Au Canada, si le marché de l’ivoire est encore en partie légal, c’est parce que la matière provient surtout des défenses de narvals ou de morses, et non d’importations en provenance du continent africain. Seuls les Inuits possèdent le droit de chasser ces animaux pour se nourrir. Ils se servent de l’ivoire pour fabriquer de petites sculptures. Autrement, le narval est protégé par des accords internationaux sur le commerce. « C’est essentiellement un marché d’ivoire qui provient d’exploitation durable pour les populations autochtones », mentionne Basile Van Havre. Il précise que le commerce légal d’ivoire au Canada est trop « minuscule » pour que le gouvernement impose une réglementation, qui entraînerait un « contrôle » sur le marché plutôt qu’une régulation de celui-ci. À titre comparatif, au cours des 10 dernières années, c’est 5 kilos d’ivoire illégal qui ont été saisis au Canada, alors qu’en Chine, la quantité saisie s’est élevée à 5 tonnes il y a quelques années, selon l’expert. La taille du marché de l’ivoire au Canada n’est donc en rien comparable à celui de la Chine. Pour M. van Havre, les effets d’une réglementation seraient pratiquement nuls, considérant que l’essentiel du commerce de l’ivoire au pays représente « un marché que l’on voudrait voir conserver ». La Loi sur la protection d’espèces animales ou végétales sauvages interdit l’importation (sauf dans de très rares cas) et la vente d’ivoire au Canada.
Reuters
Des marchés légaux de l’ivoire peuvent-ils s’intégrer aux réglementations en vigueur ?

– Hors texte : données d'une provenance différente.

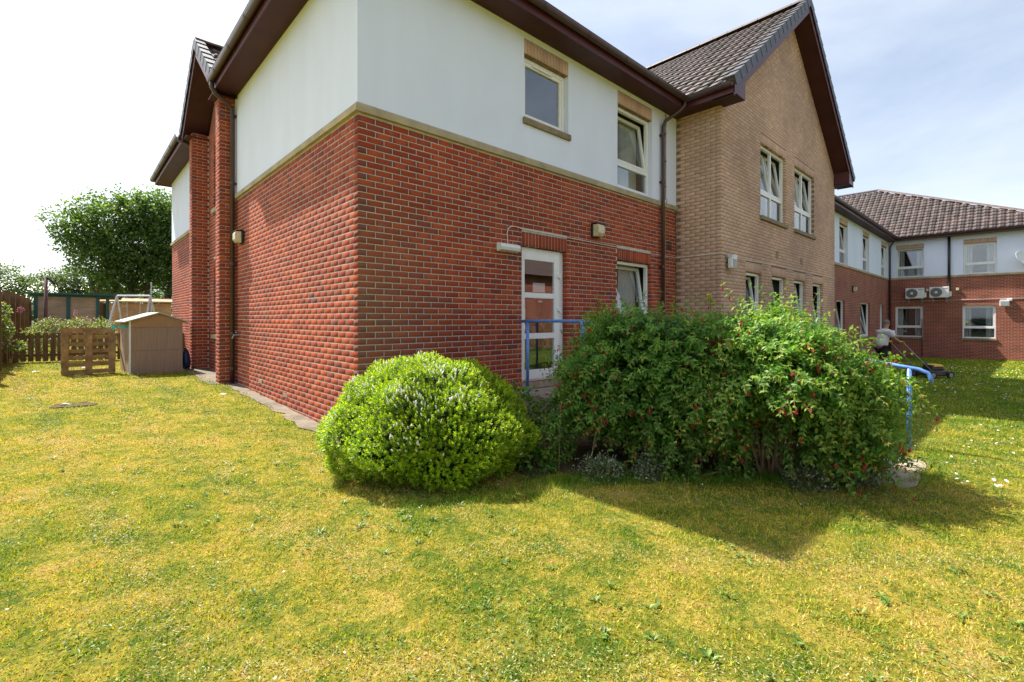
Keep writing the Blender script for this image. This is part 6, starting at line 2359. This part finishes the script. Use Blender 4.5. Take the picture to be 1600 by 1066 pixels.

Au même titre que certains États dans le monde tels que le Japon, la possession d’ivoire est légale dans l’Union européenne (UE) si elle répond à certains critères. Car bien que l’UE ait pratiquement fermé son marché de l’ivoire, un marché intérieur perdure. Les objets fabriqués avec de l’ivoire datant d’avant 1947 peuvent être commercialisés librement. Il est aussi possible de posséder de l’ivoire travaillé acquis entre cette date et 1990, année d’interdiction par la CITES, mais il faut détenir un certificat pour le prouver, précise Thomas. Or, une étude réalisée en 2018 par l’ONG Avaaz et l’Université d’Oxford a prouvé des failles importantes dans cette réglementation, car un cinquième des pièces qui circulent aujourd’hui seraient faits à partir d’ivoire obtenu après l’interdiction du commerce international en 1989. L’ivoire illégal est facilement blanchi puisqu’il n’est pas obligatoire de posséder un certificat pour les objets datant d’avant 1947, donc ayant une valeur historique.